Nevada Boxing Hall of Fame finds home at Las Vegas shopping mall
Updated June 26, 2019 - 1:56 pm
In its previous life, the HeadzUP interactive entertainment center at Boulevard Mall was a J.C. Penney’s department store. Owner Chad Dillow likes to tell visitors it’s where Liberace bought his underwear.
Joe Cortez insists that had nothing to do with HeadzUP becoming the brick and mortar home of the Nevada Boxing Hall of Fame.
The legendary referee was discussing adding a boxing-themed mural to the exhibit’s 3D Trick Art Museum when it occurred to him that HeadzUP would be the ideal place to host the boxing shrine. It had existed only in a virtual world since boxing enthusiast and former Oakland/Los Angeles Raiders and Los Angeles Kings and Clippers broadcast analyst Rich Marotta founded it in 2013.
“I saw this big space here, and in the back of my mind I kept thinking this would be a great place for the Nevada Boxing Hall of Fame,” said Cortez, who retired in 2012 and was part of the hall’s inaugural class of inductees feted in a 2013 ceremony at Monte Carlo. “Let me see how I can bring this across to (Dillow and partner Tim Shelburn) and see if they would accept my idea.”
As per his familiar cautionary advice during prefight instructions, Cortez put a little “fair but firm” on the HeadzUP entrepreneurs. He won by knockout. Within weeks the exhibit came together, and Saturday night Cortez hosted a ribbon-cutting attended by two-time world welterweight champion Shawn Porter and some other guys with flattened noses who coulda been contendahs.
Future plans
“I think we can bring a lot of traffic in here, a lot of fight fans from around the world,” Cortez, 75, said. “We plan to have exhibitions in here, press conferences and weigh-ins for championship fights. Without Tim and Chad, it would never have been possible.”
The exhibit features display cases of boxing memorabilia that will be changed and rotated and a permanent display honoring Hall of Fame members. In keeping with HeadzUP’s interactive theme, there are heavy and speed bags upon which visitors can punch away frustrations, and a regulation-sized boxing ring in which gloves can be put on and disputes about who was the greatest of all time settled on the spot.
Rematches at the HeadzUP axe-throwing pit flanking the Nevada Boxing Hall of Fame are not advised.
“Joe had told me a couple of months ago that he was working on something, that he may have found a home for the hall,” Hall of Fame founder Marotta said from Reno, where he now makes his home since retiring from the broadcast business. “I was happy to hear that, but I was a bit skeptical because we’ve had a lot of people pay lip service to us through the years.

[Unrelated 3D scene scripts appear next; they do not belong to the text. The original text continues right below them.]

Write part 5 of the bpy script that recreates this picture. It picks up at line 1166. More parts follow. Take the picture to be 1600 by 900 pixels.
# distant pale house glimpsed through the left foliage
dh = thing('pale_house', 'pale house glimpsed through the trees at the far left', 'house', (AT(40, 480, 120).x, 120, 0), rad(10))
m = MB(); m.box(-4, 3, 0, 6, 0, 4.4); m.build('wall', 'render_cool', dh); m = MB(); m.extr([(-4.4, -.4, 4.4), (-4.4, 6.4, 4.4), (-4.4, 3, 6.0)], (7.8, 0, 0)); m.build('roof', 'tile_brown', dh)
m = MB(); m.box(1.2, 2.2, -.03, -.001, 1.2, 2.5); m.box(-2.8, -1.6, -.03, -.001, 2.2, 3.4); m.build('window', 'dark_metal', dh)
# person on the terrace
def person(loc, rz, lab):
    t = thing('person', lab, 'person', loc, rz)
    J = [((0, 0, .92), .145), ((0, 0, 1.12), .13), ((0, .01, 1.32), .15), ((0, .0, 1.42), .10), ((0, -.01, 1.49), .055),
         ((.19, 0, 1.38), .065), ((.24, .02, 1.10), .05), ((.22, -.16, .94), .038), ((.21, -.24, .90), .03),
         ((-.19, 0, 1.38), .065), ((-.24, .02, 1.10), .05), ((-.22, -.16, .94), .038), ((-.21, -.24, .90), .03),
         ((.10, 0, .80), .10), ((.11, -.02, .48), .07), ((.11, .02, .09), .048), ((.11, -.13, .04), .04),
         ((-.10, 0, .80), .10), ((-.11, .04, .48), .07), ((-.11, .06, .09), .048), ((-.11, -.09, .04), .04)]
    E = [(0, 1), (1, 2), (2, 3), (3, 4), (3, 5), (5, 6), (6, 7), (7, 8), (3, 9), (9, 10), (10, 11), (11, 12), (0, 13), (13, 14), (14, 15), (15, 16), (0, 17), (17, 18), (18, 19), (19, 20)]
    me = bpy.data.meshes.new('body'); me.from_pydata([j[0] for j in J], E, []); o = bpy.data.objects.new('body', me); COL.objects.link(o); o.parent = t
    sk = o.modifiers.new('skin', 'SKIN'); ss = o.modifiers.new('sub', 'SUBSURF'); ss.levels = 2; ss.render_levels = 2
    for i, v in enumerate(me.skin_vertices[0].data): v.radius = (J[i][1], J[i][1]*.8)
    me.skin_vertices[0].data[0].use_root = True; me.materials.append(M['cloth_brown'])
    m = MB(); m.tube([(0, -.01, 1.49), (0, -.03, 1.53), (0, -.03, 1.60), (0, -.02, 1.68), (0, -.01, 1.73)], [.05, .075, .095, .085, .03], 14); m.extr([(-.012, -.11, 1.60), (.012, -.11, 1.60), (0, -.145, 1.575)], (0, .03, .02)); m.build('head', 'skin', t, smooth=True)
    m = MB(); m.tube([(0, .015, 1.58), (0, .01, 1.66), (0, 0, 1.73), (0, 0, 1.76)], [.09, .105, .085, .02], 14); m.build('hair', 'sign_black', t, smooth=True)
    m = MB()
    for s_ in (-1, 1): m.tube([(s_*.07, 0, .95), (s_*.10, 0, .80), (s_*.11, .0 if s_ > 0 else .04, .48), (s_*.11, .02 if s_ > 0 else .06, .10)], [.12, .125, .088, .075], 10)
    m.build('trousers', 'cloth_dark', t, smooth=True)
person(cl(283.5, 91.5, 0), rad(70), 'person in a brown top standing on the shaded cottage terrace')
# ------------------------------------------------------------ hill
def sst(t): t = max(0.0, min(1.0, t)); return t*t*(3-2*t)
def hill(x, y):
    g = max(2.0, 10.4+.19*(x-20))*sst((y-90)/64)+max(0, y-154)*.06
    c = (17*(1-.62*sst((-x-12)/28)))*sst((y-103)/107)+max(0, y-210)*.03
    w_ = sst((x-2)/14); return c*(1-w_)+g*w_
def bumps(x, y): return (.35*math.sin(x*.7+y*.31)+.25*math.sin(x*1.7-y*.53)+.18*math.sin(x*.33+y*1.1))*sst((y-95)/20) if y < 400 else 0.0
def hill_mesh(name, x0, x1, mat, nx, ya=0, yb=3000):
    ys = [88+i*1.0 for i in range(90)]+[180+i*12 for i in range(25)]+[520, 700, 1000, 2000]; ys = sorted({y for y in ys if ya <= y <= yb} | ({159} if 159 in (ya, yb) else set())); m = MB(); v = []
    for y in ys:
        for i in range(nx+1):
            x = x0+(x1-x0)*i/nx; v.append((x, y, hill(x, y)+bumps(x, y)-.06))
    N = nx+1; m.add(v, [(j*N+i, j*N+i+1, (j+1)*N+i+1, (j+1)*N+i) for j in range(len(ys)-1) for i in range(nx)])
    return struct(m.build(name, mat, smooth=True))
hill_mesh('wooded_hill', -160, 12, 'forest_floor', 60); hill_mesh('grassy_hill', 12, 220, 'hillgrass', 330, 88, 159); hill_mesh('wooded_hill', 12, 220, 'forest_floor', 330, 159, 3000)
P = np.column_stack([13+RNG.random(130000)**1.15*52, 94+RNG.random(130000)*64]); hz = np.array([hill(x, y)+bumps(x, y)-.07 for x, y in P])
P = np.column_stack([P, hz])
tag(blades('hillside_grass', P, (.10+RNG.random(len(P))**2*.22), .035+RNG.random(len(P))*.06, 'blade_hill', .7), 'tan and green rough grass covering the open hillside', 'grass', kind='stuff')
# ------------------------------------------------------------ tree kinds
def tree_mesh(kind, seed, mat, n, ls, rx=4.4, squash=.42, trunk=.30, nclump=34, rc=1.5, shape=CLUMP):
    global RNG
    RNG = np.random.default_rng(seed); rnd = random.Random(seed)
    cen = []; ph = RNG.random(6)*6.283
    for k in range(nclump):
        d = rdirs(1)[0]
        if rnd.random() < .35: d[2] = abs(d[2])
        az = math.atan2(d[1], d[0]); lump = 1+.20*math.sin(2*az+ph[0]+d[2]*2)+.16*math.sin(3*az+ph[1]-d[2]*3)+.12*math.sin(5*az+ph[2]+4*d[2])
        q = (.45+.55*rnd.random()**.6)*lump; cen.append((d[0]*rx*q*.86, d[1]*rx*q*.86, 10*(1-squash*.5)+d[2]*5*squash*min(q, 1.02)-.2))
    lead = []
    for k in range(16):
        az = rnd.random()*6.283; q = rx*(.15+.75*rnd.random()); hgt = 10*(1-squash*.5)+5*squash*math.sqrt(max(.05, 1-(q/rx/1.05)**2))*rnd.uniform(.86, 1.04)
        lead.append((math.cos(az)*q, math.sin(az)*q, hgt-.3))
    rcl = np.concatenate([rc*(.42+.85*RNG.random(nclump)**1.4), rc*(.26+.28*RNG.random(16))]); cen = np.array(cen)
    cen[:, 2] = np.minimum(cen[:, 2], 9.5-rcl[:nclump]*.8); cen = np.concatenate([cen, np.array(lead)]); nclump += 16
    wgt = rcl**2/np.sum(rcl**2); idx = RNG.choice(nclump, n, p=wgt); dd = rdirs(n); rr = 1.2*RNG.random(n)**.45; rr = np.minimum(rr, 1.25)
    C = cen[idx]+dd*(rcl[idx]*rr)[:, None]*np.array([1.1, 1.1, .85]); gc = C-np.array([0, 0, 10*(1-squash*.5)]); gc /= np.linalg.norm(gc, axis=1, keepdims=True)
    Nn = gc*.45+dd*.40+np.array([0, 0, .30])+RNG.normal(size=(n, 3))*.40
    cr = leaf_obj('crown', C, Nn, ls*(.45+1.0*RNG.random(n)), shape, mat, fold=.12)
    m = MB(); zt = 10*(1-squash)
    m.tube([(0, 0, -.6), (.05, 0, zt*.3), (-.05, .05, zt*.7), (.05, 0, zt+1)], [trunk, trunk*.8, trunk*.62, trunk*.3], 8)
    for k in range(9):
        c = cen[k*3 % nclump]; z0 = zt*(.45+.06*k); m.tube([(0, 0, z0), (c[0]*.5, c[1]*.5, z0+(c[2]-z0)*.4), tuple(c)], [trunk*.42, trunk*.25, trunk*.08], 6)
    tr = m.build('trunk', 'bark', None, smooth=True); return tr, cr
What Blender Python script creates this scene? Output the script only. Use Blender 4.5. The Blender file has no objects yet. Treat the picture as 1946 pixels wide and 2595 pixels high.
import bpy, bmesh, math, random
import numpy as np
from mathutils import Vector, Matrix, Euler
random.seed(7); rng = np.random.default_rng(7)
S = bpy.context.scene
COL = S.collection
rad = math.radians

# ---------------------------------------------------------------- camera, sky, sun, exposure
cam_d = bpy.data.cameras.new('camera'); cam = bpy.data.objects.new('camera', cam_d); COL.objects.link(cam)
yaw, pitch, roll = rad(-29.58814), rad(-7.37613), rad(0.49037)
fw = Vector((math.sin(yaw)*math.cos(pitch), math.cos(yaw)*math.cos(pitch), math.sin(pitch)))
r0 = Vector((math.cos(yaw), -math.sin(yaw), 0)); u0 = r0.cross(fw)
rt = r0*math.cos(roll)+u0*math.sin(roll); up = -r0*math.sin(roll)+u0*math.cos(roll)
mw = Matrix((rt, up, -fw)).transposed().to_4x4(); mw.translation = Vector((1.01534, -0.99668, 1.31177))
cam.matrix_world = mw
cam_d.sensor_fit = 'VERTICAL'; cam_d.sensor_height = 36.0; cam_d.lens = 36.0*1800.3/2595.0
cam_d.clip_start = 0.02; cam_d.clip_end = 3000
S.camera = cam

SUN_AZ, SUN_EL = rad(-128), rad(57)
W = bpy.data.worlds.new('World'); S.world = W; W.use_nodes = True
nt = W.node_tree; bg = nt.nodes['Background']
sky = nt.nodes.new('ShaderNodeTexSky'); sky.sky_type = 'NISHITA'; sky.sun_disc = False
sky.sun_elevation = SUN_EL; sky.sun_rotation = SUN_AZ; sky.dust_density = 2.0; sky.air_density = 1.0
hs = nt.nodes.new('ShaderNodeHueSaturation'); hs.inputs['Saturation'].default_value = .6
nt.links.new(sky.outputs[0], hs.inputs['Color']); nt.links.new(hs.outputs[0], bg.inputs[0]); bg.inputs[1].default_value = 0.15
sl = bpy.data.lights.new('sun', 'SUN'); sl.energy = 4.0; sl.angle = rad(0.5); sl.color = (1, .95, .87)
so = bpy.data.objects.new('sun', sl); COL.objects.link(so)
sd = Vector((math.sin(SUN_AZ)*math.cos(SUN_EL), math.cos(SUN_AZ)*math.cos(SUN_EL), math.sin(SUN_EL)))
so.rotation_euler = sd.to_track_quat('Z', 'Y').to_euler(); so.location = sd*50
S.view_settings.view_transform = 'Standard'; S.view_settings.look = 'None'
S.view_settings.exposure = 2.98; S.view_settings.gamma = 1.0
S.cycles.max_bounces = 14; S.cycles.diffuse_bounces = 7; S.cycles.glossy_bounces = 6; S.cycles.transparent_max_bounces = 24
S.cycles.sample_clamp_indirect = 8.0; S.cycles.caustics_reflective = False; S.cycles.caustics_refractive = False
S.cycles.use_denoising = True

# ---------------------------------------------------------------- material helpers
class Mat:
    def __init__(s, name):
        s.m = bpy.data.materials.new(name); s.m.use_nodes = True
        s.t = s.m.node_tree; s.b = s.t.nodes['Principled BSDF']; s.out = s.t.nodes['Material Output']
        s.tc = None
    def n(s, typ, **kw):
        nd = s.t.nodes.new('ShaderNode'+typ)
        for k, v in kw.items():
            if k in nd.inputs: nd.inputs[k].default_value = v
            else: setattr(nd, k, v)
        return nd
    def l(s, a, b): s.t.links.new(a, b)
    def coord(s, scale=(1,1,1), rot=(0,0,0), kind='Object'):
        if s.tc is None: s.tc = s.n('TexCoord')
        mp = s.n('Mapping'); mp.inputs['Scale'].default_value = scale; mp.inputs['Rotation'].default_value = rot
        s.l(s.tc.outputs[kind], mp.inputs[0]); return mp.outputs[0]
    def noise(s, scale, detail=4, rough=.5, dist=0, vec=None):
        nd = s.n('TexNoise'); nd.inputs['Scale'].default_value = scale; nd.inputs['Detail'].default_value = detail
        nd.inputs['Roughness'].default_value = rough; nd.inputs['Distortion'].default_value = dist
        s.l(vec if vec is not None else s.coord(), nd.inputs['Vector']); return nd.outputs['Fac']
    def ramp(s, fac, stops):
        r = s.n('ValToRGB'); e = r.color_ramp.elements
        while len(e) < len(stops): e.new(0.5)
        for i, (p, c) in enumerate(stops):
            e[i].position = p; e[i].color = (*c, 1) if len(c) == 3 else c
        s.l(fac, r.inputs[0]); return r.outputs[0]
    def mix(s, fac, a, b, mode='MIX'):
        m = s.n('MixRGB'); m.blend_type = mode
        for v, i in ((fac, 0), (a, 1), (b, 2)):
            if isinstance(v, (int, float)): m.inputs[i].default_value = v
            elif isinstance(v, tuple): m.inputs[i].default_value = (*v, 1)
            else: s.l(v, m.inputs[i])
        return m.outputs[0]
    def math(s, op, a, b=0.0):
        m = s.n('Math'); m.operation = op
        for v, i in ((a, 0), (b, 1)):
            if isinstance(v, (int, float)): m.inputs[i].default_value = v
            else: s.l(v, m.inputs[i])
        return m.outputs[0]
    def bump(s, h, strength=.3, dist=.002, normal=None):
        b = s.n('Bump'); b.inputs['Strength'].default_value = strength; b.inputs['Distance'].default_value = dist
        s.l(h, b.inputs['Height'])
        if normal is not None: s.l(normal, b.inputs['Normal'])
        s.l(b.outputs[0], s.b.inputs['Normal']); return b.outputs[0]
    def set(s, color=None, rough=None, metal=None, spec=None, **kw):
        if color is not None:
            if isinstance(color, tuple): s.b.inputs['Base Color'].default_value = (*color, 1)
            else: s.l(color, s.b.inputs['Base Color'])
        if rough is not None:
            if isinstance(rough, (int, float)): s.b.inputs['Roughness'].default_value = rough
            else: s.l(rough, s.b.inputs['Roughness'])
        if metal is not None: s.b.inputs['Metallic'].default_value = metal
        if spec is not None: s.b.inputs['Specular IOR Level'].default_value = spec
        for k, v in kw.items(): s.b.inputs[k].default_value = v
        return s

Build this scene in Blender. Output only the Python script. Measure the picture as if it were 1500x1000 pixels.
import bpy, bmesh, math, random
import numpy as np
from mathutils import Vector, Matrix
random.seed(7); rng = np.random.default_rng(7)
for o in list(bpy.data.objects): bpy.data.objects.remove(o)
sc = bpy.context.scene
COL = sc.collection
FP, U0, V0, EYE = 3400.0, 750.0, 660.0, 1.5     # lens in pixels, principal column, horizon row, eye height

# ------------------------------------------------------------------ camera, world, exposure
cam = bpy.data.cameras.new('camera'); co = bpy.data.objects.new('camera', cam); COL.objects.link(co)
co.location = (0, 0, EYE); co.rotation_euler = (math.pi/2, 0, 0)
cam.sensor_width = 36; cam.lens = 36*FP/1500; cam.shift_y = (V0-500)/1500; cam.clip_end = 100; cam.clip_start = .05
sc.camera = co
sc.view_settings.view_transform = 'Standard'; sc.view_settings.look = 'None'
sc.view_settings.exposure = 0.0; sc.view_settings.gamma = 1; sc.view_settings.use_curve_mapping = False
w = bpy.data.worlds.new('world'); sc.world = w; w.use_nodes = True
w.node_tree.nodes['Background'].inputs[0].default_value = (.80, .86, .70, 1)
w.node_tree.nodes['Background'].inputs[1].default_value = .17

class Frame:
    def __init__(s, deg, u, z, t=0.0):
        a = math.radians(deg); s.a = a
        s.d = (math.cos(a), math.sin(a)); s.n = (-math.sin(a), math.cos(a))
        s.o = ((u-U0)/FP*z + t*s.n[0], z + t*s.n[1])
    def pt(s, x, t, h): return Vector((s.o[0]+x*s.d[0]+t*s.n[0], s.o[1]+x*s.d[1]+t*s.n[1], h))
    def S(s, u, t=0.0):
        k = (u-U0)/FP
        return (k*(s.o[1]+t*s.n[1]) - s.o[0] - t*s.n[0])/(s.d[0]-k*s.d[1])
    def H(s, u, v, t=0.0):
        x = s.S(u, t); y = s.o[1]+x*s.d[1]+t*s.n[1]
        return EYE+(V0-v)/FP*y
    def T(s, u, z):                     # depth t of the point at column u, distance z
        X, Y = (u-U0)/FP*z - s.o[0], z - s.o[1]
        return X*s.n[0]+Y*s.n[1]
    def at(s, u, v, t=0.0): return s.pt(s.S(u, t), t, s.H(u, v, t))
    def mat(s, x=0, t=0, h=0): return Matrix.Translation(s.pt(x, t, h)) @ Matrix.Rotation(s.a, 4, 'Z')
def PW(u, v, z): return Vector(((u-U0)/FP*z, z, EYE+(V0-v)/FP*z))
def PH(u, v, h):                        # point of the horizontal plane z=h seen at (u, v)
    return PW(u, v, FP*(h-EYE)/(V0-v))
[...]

“I didn’t think it would take us seven years to find a physical home for the Nevada Boxing Hall of Fame. But that was always part of the dream — that we would be honoring through our events and inductions the greats of boxing, and the history of boxing, and that we would have somewhere people could come and visit and put their hands, basically, on the history of boxing through a hall of fame.”
Chico and Castillo
Speaking of that — putting hands on something or somebody — one of the exhibit cases currently on display is dedicated to the two fights Jose Luis Castillo and Diego “Chico” Corrales fought in Las Vegas in 2005. The first, which Corrales won via a thrilling 10th-round TKO, is widely considered one of the greats fights in recent boxing history.
Two years to the day of that fight, Diego Corrales was killed in a motorcycle crash. His widow, Michelle Corrales-Lewis, is the president of the Nevada Boxing Hall of Fame.
“We’re relying on the community to come out and support what we have here with our exhibit, and support HeadzUP — HeadzUP has blessed the sport of boxing,” she said.
“We’re honoring the history of the sport and the legends within it. But it’s a community effort. Let’s show HeadzUP how much we appreciate the space they have given us, and let’s stay active and involved and continue to support this entire vision right here inside the Boulevard Mall.”
As Joe Cortez might say, that would seem the fair but firm thing to do.